(Records with scene code)
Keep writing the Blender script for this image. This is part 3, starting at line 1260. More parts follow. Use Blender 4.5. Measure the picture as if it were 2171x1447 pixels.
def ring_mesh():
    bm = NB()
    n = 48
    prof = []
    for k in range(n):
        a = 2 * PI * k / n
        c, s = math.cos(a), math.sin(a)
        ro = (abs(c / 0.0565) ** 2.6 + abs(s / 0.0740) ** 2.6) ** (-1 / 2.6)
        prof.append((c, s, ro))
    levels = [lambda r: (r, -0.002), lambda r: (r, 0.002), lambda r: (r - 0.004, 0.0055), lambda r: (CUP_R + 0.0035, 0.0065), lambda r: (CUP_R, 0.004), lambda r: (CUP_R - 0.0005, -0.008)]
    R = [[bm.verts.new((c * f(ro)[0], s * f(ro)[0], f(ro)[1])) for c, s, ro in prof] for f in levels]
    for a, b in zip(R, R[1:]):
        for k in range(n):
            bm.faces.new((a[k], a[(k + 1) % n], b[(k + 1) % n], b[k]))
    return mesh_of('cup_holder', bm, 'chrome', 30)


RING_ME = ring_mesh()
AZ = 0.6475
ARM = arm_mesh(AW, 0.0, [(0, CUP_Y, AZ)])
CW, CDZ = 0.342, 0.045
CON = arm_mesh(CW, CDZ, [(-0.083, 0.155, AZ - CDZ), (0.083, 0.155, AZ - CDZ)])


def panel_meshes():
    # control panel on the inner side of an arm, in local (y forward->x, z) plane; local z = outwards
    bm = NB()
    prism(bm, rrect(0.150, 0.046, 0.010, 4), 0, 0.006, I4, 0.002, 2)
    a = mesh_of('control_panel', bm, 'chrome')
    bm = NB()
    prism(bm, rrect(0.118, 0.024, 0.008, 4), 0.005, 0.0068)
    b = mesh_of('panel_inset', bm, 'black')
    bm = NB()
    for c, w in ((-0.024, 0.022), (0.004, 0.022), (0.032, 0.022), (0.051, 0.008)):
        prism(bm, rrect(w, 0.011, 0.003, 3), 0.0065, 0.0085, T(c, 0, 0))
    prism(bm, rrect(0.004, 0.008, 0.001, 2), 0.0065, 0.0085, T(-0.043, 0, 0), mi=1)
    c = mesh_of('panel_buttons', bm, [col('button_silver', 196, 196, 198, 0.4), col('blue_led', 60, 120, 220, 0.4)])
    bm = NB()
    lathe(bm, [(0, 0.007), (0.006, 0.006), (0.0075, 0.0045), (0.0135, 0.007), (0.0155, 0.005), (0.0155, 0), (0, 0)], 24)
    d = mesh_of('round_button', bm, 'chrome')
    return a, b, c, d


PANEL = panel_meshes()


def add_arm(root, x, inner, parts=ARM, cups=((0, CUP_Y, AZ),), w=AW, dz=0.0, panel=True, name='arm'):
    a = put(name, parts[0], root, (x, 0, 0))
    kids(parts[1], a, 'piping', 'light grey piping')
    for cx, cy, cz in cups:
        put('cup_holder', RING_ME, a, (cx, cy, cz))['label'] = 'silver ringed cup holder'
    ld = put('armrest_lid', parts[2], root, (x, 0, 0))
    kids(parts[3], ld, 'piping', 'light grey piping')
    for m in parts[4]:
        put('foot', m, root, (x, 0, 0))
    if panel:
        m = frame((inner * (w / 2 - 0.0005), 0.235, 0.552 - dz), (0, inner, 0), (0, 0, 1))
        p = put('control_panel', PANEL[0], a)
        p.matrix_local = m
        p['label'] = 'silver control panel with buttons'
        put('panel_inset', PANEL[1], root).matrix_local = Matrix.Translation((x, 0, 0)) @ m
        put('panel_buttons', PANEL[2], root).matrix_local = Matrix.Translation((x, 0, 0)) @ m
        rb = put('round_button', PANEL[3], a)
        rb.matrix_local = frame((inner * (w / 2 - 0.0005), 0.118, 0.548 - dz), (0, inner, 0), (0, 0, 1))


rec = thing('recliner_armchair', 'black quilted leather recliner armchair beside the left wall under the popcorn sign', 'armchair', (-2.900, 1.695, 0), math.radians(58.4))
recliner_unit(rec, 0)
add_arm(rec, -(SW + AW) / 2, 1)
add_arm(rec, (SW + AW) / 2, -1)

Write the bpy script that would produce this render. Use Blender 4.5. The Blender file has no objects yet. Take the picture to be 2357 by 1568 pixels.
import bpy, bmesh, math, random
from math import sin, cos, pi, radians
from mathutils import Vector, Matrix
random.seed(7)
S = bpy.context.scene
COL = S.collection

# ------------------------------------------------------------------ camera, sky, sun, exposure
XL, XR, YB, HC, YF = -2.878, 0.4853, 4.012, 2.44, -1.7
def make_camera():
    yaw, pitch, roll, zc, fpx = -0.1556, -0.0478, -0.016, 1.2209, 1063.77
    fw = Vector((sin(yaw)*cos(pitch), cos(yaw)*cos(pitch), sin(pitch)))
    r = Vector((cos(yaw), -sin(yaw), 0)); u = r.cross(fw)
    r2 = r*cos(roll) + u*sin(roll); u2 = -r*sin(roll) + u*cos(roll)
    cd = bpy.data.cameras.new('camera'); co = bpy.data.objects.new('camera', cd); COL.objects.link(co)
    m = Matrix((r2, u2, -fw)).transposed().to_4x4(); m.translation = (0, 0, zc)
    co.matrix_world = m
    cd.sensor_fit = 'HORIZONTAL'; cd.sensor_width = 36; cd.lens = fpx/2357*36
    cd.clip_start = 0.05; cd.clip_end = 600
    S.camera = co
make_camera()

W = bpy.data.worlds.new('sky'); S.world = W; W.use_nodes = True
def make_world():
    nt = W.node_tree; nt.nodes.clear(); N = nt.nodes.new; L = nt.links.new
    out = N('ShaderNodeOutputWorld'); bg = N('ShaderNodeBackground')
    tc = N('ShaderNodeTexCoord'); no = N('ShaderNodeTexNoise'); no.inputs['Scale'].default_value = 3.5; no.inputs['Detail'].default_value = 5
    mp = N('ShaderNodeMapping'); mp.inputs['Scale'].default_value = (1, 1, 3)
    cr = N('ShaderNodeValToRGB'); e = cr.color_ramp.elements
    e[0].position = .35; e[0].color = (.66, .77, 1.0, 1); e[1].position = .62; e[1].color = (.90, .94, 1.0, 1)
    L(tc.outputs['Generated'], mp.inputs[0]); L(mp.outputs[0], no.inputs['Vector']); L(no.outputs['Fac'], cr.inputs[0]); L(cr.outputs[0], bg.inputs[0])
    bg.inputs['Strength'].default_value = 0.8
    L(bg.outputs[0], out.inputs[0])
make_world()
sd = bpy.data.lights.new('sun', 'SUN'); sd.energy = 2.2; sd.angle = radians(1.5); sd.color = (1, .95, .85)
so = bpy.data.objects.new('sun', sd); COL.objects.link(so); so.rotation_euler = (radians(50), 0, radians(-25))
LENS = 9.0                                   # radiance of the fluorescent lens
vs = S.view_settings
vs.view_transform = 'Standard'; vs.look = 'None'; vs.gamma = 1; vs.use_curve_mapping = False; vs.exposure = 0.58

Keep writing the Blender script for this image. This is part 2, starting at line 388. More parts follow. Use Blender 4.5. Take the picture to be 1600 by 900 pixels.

# EXERCISE AIM:
In the entries above, find each line with the word "writing" and show it.

# WRITTEN REPLY:
Keep writing the Blender script for this image. This is part 3, starting at line 1260. More parts follow. Use Blender 4.5. Measure the picture as if it were 2171x1447 pixels.
Keep writing the Blender script for this image. This is part 2, starting at line 388. More parts follow. Use Blender 4.5. Take the picture to be 1600 by 900 pixels.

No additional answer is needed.